Environmental Authorisations (Scotland) Regulations 2018: process for considering third party representations

Ministers are keen to ensure communities are engaged in environmental decision-making, and this policy statement sets out the circumstances under which third parties may ask Ministers to determine EAR applications.

4. Criteria for Ministerial Consideration

In order to ensure Ministers focus on significant cases, there is a strong presumption that Scottish Ministers will, on receiving representations from a third party, exercise their discretion to call in a case for their own determination only when all of the following five criteria are met:

1. the objection relates to a matter which is directly relevant to SEPA's determination under EAR 2018, and not a matter which more properly falls to be considered under the planning system or other regime;

2. the third party made relevant representations to SEPA within the consultation period and the subject and nature of the objection has not substantially altered;

3. the objection relates to a matter of substance that is a material consideration in the determination of the case;

4. the objection is not an objection to the appropriate use by SEPA of current principles, policies, methodologies or standards that have been subject to public consultation by a relevant Government body or Ministerial direction; and

5. the representations made to Scottish Ministers makes clear the reasons for objection and provides suitable scientific, technical or other factual evidence to substantiate the objection.

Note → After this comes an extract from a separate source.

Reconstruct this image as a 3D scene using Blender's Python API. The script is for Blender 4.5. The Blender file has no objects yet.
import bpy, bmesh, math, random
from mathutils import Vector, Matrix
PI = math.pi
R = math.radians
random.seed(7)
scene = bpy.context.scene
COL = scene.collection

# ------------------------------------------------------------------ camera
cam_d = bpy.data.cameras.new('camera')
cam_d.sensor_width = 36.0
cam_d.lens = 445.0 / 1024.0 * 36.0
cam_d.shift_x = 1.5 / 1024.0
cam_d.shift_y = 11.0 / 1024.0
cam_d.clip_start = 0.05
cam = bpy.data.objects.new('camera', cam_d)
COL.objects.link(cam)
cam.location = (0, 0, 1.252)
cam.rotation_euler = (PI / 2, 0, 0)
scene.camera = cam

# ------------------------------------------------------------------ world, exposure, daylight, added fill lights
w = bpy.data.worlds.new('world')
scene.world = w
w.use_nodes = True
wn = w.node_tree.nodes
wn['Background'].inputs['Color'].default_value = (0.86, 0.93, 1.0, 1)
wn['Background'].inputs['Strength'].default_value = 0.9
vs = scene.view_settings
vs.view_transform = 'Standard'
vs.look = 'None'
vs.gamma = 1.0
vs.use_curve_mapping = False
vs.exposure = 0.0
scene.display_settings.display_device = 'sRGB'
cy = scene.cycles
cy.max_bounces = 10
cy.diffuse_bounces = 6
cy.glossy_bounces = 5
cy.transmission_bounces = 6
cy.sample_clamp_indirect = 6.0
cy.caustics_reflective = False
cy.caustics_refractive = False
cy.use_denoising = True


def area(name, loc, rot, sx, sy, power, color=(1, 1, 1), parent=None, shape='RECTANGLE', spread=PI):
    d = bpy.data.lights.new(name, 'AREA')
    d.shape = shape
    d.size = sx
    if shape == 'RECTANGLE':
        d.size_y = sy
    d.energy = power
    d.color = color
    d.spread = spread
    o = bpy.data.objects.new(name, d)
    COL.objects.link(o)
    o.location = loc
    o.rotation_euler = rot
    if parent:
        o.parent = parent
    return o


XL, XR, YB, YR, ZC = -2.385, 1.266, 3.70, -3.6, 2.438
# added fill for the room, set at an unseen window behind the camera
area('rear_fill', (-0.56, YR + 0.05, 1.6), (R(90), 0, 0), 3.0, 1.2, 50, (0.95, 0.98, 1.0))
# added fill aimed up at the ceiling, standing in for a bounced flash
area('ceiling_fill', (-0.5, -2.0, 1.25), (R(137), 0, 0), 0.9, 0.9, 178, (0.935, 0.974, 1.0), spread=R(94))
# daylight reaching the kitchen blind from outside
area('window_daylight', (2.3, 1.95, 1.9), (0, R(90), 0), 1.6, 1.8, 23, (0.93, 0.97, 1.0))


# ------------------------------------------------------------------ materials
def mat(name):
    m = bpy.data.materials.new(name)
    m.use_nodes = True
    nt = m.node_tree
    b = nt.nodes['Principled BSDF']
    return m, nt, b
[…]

In addition, one or more of the following must normally be met for an application to be called in for a Ministerial determination under Schedule 1, paragraph 19:

1. the third party is a public authority and its objection raises issues of significance for the delivery of national, local or regional policy priorities or compliance with international obligations; or

2. the third party's objection is that either its own, or wider interests which it represents, will be directly and significantly adversely affected by a proposed activity; or

3. the objections raise issues of significance for the social, economic or environmental well-being of those objecting.